▶ _Records provided_
Begin

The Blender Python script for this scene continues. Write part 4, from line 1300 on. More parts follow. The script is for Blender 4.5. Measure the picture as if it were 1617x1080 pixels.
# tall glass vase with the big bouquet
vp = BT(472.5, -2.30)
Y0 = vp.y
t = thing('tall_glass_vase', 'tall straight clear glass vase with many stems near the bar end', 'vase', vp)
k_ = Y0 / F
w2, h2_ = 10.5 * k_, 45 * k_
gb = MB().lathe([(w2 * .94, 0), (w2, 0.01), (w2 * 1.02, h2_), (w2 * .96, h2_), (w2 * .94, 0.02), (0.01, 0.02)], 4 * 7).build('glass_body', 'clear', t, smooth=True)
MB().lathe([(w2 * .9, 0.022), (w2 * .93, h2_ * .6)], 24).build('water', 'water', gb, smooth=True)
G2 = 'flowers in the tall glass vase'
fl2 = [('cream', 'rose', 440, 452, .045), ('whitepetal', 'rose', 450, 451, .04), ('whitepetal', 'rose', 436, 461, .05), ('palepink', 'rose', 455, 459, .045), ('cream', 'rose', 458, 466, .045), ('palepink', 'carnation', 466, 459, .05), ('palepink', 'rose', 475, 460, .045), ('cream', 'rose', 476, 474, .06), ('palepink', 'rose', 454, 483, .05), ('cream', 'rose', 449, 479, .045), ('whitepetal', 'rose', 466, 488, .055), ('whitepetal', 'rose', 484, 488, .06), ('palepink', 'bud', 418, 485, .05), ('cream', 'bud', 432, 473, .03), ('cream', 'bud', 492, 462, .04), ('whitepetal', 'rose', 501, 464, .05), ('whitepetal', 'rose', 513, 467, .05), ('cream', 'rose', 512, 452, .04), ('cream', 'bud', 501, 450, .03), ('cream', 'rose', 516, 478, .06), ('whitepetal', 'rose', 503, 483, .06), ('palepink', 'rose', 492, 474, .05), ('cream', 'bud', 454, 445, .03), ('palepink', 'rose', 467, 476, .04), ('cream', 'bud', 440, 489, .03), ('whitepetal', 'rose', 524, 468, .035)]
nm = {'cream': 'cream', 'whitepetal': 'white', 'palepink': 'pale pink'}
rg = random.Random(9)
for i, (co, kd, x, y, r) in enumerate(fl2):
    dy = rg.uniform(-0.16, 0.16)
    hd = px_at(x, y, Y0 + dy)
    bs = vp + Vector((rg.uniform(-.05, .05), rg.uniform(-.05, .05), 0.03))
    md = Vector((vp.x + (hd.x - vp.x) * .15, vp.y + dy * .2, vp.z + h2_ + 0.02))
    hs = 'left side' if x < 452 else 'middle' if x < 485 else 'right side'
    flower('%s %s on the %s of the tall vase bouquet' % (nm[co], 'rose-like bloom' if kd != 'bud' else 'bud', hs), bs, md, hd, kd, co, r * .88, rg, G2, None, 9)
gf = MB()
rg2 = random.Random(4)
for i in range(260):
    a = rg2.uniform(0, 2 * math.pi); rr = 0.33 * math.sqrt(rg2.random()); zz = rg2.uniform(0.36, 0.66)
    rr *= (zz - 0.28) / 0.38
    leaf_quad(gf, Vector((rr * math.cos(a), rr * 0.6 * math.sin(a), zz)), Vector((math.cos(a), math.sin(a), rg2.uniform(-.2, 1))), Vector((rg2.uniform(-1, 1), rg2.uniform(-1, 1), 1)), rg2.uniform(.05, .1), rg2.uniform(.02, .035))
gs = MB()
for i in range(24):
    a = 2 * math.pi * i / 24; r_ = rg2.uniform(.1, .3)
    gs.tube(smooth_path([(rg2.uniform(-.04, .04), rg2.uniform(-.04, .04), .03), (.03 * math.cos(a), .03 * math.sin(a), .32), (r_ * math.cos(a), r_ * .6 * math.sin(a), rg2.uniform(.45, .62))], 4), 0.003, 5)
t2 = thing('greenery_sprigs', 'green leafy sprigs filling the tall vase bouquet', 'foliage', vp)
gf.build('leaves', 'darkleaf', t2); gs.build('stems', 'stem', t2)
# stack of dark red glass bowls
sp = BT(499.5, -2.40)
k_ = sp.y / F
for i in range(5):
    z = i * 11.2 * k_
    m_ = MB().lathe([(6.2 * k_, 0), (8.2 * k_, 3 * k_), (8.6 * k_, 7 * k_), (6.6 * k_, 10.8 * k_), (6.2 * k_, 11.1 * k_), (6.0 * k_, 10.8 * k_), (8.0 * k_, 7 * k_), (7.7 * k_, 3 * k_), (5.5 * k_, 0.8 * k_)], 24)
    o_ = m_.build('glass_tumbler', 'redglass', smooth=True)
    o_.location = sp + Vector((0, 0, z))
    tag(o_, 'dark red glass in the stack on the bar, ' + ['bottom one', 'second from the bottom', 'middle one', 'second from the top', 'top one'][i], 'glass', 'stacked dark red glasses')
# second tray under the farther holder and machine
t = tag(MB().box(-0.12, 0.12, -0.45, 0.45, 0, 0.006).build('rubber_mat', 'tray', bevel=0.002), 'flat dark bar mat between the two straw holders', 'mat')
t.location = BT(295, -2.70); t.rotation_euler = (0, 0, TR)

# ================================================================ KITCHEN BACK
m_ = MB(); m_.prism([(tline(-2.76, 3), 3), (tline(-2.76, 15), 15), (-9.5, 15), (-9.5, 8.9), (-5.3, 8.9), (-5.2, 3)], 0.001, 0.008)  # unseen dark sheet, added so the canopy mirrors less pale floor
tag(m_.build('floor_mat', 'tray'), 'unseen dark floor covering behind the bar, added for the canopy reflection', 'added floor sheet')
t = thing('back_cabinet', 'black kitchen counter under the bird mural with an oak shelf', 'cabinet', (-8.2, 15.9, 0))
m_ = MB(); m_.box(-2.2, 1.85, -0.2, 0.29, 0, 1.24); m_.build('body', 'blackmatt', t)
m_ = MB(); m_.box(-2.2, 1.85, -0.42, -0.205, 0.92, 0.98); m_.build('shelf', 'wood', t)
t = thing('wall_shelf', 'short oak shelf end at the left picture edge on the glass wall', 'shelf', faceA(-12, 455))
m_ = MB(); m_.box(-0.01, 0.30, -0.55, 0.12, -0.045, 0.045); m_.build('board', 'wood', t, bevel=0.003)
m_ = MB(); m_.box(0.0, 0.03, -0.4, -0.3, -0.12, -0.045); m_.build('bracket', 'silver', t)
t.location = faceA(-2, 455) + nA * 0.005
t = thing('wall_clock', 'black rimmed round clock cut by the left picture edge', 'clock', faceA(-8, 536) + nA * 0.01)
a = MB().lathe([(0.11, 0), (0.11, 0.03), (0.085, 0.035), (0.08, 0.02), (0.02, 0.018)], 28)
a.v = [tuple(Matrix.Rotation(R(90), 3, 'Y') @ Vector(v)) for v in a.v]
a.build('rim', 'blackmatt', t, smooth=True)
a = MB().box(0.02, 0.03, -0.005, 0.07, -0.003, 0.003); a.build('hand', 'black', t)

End
Begin

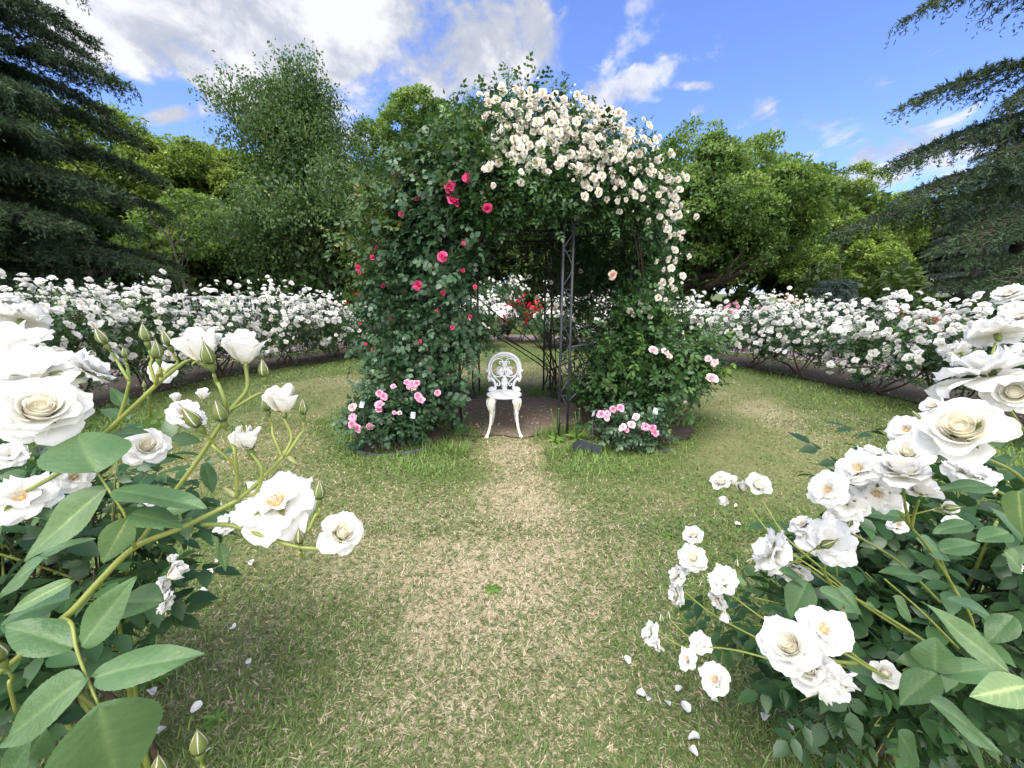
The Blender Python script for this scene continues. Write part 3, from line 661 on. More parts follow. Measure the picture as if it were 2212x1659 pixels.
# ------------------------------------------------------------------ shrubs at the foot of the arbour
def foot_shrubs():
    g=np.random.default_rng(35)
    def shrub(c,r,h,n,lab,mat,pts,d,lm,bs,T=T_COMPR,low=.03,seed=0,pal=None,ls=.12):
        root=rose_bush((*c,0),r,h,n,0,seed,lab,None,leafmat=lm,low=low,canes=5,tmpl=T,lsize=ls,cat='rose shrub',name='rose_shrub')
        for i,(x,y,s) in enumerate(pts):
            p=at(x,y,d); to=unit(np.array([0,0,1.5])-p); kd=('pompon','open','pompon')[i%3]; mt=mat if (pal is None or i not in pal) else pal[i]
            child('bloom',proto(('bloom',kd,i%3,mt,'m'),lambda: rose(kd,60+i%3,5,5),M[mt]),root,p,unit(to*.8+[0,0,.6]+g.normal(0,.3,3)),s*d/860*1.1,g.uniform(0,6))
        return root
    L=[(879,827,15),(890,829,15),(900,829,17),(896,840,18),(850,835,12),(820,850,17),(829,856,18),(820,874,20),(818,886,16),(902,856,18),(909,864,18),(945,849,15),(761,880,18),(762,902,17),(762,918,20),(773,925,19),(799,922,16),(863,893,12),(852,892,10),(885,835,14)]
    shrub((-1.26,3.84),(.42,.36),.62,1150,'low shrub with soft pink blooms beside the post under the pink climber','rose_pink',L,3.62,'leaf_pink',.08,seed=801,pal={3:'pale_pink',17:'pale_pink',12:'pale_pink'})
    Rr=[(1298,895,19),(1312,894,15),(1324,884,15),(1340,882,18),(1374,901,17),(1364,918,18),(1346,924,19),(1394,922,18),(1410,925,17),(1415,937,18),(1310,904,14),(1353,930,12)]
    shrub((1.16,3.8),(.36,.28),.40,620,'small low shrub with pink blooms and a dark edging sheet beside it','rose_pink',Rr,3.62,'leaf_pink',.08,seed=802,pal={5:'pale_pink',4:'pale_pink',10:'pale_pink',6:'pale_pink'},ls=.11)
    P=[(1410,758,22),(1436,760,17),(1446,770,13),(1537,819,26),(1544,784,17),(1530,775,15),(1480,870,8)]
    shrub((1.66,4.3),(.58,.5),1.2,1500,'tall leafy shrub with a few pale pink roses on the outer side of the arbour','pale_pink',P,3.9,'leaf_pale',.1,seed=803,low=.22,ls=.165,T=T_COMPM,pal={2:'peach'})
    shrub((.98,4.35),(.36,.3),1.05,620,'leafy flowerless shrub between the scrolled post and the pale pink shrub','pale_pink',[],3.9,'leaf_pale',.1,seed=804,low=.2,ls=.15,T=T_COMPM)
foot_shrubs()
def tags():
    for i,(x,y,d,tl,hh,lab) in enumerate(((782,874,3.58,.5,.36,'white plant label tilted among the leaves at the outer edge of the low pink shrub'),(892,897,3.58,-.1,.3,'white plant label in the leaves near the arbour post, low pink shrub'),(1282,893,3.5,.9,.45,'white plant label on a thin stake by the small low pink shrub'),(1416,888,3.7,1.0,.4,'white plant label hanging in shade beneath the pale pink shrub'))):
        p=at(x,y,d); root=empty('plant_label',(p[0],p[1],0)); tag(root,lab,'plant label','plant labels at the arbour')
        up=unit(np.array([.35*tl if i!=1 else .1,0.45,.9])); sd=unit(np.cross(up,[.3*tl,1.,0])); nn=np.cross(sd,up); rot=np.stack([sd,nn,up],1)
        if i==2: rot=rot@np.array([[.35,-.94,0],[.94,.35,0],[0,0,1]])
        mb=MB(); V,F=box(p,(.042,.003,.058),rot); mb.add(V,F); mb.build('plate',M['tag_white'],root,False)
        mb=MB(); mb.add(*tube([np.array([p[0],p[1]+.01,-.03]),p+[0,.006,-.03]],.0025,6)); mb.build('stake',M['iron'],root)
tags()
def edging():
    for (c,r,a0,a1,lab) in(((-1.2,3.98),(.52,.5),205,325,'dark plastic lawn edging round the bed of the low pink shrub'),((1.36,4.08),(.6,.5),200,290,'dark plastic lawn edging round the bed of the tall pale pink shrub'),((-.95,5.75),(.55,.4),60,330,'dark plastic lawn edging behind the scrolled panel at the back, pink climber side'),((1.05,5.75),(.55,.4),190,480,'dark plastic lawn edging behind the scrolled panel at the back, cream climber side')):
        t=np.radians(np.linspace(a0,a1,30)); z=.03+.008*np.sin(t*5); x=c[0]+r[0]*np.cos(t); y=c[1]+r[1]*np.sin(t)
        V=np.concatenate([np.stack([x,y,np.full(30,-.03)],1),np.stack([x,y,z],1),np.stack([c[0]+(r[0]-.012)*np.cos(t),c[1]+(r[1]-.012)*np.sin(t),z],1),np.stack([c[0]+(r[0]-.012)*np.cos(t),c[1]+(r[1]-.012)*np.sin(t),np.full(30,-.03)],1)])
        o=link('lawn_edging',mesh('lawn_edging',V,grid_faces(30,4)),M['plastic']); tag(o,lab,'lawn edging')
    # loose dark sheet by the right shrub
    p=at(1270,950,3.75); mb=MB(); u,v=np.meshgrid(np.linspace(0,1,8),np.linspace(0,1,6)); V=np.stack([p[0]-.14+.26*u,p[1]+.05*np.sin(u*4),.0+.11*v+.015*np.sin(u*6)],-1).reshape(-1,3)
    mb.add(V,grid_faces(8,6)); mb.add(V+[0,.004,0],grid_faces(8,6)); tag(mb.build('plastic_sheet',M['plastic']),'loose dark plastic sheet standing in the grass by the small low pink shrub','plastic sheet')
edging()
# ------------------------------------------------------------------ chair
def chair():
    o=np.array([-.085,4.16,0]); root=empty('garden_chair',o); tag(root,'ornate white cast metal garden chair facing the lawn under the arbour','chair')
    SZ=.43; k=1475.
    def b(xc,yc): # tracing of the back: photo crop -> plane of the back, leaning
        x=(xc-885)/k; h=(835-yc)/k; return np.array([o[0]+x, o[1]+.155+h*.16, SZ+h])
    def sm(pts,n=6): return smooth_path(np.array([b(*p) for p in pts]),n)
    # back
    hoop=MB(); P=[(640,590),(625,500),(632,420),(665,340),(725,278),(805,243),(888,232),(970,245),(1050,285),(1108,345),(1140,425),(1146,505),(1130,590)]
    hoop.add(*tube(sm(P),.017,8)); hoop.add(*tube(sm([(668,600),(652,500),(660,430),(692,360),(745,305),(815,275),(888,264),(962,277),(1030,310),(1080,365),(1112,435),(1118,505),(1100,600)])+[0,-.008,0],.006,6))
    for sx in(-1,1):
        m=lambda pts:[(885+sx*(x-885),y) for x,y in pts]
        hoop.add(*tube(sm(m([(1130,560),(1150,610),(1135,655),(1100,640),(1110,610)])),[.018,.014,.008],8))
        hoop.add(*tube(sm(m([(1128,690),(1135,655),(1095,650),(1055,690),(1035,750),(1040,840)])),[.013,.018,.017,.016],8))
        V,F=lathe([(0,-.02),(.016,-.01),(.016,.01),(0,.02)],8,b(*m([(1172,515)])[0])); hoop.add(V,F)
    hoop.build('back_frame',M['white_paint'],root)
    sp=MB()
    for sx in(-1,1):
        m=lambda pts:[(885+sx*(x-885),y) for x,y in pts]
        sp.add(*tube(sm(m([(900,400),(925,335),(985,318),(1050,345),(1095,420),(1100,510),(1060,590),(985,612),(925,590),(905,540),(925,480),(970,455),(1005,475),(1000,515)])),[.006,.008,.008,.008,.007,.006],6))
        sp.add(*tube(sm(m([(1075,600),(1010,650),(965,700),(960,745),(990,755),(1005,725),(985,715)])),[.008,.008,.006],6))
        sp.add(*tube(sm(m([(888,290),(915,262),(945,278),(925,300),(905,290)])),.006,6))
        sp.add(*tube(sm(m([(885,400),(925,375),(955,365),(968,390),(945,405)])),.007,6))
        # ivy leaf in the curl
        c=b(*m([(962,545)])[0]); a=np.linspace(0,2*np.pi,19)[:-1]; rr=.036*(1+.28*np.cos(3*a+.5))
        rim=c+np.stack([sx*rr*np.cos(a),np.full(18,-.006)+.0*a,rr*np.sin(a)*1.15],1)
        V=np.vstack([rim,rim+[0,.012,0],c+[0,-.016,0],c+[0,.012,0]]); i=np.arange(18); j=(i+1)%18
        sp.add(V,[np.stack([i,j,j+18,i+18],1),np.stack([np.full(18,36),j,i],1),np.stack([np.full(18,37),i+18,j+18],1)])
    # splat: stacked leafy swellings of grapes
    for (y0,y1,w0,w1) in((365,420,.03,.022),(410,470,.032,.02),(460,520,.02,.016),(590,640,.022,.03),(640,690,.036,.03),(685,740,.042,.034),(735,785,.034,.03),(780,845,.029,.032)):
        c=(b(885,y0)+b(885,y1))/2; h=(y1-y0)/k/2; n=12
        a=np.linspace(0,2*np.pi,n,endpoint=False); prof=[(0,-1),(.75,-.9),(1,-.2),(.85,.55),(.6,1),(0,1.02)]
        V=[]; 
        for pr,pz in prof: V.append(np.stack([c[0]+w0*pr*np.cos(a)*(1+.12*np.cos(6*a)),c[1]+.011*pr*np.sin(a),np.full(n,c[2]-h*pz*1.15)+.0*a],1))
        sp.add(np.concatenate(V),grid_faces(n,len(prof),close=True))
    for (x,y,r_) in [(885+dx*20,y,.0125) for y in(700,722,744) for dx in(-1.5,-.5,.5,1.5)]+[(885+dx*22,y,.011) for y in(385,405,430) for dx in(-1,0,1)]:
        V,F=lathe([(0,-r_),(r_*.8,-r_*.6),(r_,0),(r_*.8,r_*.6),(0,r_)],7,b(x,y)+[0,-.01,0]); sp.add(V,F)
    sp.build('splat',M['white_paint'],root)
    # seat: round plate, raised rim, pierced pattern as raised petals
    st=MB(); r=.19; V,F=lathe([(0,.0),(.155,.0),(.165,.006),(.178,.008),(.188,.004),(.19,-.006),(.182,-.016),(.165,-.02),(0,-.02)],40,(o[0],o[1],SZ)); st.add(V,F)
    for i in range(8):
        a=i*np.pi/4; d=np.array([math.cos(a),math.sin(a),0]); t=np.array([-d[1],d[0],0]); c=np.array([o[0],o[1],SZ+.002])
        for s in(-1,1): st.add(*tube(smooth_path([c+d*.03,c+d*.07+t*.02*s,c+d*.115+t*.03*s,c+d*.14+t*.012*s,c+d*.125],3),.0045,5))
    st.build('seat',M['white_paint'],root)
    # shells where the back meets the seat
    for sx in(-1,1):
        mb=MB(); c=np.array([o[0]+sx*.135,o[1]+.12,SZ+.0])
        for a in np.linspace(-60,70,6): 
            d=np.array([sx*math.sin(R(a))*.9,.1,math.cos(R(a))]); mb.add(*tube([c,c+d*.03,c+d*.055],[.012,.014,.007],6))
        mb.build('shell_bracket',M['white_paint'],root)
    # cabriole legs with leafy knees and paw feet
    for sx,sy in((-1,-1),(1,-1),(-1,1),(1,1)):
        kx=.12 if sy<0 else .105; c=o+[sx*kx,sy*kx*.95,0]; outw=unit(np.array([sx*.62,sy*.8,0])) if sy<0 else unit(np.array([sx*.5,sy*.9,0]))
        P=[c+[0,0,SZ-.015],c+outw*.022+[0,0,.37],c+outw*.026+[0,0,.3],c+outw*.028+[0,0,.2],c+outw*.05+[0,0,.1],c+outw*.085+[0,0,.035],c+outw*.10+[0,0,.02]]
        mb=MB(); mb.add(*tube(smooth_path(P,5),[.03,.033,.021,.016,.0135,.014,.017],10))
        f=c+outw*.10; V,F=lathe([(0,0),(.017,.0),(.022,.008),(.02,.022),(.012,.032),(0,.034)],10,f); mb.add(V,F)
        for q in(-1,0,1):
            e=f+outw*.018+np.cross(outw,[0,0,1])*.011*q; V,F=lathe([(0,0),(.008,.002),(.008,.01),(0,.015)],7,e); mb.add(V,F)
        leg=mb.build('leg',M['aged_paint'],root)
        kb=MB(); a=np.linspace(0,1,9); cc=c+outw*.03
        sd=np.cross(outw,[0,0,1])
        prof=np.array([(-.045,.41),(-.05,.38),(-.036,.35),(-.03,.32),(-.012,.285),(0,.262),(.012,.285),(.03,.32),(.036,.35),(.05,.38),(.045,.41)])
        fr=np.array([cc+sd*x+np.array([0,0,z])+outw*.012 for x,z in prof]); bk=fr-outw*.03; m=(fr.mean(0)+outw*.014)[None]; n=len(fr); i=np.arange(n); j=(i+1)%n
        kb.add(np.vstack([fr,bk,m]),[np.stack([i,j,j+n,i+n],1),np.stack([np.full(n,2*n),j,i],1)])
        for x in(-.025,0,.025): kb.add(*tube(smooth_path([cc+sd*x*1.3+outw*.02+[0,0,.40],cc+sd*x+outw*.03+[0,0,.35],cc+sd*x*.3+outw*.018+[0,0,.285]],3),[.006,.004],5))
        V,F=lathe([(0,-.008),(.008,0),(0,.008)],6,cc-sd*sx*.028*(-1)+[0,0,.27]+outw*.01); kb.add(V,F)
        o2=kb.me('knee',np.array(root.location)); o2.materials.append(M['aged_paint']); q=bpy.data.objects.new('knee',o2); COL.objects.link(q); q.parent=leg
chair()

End
Begin

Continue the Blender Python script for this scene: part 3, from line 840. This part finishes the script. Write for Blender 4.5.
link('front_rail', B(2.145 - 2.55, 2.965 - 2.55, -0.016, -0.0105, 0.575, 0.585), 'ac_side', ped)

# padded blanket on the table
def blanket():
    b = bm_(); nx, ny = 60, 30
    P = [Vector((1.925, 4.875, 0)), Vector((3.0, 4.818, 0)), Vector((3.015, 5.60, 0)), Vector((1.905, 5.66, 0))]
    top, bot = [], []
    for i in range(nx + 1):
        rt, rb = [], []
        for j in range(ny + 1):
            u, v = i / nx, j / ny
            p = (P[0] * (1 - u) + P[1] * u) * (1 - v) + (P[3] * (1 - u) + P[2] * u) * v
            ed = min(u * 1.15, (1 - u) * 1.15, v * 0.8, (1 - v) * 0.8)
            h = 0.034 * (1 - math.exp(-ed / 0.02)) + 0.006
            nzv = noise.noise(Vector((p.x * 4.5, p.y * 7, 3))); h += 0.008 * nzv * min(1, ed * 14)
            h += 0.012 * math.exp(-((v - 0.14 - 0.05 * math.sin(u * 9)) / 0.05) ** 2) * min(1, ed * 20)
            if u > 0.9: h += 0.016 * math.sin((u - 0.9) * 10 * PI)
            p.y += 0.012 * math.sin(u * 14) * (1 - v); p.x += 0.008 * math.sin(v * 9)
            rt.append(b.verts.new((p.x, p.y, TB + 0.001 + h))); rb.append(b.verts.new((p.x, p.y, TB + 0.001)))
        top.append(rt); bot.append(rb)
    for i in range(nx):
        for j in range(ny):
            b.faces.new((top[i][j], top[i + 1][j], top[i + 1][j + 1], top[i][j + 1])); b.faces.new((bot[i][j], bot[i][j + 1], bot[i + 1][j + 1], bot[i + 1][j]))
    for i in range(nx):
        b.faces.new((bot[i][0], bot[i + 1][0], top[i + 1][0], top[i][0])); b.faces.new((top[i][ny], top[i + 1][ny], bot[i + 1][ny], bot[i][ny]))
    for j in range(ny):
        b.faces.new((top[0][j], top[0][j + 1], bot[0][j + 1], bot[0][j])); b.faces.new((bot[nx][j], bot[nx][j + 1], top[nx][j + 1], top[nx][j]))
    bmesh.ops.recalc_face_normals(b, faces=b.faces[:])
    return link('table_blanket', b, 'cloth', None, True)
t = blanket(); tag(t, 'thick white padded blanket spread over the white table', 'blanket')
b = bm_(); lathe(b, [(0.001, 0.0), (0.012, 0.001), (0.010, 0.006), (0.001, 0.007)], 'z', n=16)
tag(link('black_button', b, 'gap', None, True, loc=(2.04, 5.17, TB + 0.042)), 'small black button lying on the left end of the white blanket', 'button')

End

▶ _Task brief_
Collect every line with the string "part" from the records, and copy each.

▶ _Answer to this problem_
The Blender Python script for this scene continues. Write part 4, from line 1300 on. More parts follow. The script is for Blender 4.5. Measure the picture as if it were 1617x1080 pixels.
The Blender Python script for this scene continues. Write part 3, from line 661 on. More parts follow. Measure the picture as if it were 2212x1659 pixels.
Continue the Blender Python script for this scene: part 3, from line 840. This part finishes the script. Write for Blender 4.5.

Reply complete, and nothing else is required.